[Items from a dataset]
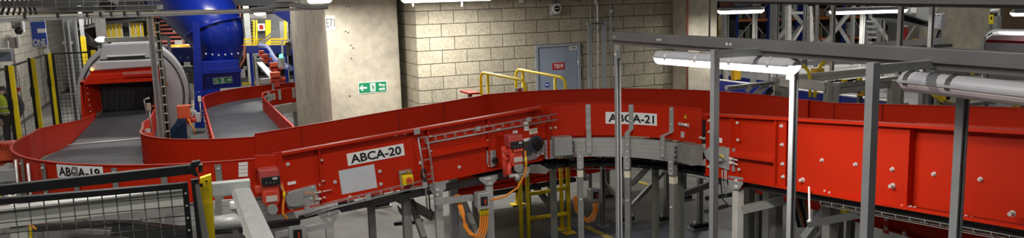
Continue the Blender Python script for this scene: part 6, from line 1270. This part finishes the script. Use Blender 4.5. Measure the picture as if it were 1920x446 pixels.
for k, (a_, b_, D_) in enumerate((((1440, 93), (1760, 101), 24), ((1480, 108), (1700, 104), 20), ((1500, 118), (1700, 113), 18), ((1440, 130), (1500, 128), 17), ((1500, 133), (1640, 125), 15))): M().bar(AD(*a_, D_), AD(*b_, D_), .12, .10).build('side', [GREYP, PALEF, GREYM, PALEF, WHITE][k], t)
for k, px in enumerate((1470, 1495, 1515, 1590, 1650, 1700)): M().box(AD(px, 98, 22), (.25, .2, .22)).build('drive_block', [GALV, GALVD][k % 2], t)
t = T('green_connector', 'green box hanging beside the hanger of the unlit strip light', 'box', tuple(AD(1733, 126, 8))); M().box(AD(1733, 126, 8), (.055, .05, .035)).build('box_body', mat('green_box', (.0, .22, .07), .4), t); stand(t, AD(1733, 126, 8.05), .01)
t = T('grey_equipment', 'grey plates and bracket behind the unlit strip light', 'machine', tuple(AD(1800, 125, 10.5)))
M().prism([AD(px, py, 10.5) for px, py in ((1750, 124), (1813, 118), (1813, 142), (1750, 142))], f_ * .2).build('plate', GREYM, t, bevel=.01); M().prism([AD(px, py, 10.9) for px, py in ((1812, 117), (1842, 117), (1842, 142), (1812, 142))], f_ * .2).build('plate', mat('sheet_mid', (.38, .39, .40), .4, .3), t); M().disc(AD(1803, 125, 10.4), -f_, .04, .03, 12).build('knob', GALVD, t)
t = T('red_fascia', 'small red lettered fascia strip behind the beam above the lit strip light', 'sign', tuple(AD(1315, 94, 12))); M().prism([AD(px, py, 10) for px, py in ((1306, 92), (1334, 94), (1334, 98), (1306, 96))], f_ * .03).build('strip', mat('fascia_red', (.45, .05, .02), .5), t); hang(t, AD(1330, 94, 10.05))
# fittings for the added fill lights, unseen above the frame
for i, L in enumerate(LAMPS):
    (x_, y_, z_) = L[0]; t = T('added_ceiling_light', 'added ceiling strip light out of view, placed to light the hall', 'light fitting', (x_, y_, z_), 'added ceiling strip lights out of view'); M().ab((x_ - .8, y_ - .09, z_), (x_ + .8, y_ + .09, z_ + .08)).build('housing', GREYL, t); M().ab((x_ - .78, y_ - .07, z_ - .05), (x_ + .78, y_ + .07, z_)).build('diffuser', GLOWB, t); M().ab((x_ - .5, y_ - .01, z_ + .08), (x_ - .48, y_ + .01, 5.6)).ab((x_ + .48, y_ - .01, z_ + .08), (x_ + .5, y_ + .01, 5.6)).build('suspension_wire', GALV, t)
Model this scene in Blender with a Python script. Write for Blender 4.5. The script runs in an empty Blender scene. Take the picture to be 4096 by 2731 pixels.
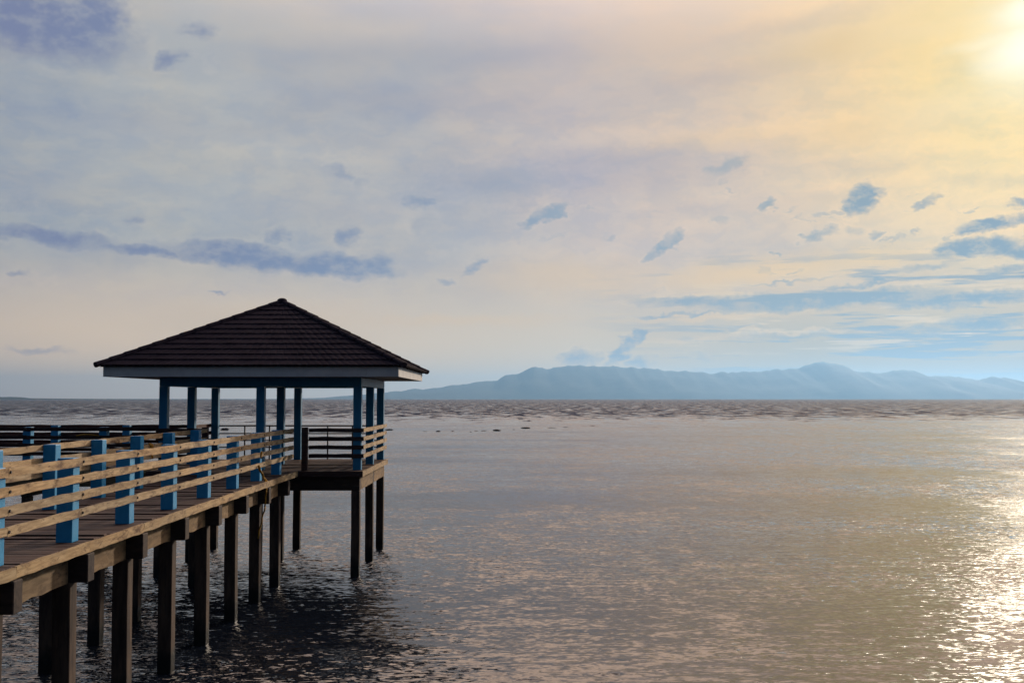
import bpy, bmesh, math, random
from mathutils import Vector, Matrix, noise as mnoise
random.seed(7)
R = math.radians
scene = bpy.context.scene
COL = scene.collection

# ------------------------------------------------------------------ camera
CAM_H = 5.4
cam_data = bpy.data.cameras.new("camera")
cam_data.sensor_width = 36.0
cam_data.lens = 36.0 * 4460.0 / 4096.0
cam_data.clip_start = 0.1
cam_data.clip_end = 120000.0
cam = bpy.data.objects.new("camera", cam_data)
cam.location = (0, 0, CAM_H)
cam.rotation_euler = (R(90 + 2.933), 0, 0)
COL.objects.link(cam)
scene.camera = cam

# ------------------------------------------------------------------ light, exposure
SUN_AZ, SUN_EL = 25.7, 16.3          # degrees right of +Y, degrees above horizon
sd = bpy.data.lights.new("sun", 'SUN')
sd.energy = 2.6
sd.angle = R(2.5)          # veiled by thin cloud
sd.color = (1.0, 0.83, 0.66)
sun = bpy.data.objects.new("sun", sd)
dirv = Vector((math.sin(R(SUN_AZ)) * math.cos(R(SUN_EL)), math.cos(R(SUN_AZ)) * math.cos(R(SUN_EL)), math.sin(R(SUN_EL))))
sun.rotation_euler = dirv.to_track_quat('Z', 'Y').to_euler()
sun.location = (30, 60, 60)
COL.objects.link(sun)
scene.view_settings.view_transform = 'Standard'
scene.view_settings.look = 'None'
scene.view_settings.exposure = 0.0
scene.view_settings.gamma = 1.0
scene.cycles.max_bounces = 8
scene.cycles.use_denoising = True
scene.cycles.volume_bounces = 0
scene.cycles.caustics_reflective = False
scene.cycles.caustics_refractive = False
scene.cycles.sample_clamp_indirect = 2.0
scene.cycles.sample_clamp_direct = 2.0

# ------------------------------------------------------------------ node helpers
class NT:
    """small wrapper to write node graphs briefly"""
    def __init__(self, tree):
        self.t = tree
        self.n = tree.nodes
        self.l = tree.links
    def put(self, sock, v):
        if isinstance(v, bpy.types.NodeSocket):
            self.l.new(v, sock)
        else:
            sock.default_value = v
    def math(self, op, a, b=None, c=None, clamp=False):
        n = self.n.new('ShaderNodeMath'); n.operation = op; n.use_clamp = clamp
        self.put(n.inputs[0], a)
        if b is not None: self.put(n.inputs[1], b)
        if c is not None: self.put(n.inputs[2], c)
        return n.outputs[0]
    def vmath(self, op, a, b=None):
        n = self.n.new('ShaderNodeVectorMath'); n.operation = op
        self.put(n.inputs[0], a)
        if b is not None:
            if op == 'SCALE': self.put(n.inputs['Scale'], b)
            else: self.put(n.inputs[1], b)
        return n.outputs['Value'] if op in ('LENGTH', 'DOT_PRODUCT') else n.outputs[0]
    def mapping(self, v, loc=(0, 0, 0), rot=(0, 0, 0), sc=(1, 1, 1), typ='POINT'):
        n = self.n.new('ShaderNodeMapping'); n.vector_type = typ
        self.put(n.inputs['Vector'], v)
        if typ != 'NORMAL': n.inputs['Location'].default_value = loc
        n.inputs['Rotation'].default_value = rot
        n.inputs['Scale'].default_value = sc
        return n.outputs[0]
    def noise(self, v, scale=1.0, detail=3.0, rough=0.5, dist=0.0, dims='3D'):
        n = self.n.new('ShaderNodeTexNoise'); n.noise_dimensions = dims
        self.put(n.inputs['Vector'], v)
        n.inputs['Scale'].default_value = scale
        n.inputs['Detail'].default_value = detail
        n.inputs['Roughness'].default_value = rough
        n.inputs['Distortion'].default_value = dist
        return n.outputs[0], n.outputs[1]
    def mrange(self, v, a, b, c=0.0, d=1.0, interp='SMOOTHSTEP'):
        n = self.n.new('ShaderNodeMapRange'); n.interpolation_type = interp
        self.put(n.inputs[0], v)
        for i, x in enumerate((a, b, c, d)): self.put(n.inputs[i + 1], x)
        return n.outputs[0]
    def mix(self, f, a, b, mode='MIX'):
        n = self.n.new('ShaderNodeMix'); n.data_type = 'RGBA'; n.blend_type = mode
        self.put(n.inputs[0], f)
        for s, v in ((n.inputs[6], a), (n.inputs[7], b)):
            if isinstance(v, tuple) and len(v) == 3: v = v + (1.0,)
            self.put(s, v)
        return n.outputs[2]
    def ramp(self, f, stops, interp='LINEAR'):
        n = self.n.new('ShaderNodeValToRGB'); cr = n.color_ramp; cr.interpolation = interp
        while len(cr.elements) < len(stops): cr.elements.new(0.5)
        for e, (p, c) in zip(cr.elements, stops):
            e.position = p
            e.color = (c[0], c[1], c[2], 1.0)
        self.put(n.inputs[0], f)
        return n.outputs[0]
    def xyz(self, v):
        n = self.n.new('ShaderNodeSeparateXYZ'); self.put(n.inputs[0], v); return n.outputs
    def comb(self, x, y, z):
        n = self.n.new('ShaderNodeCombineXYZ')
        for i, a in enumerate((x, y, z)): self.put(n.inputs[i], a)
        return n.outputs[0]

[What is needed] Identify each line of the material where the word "pixels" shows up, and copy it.

[Result for this task]
Continue the Blender Python script for this scene: part 6, from line 1270. This part finishes the script. Use Blender 4.5. Measure the picture as if it were 1920x446 pixels.
Model this scene in Blender with a Python script. Write for Blender 4.5. The script runs in an empty Blender scene. Take the picture to be 4096 by 2731 pixels.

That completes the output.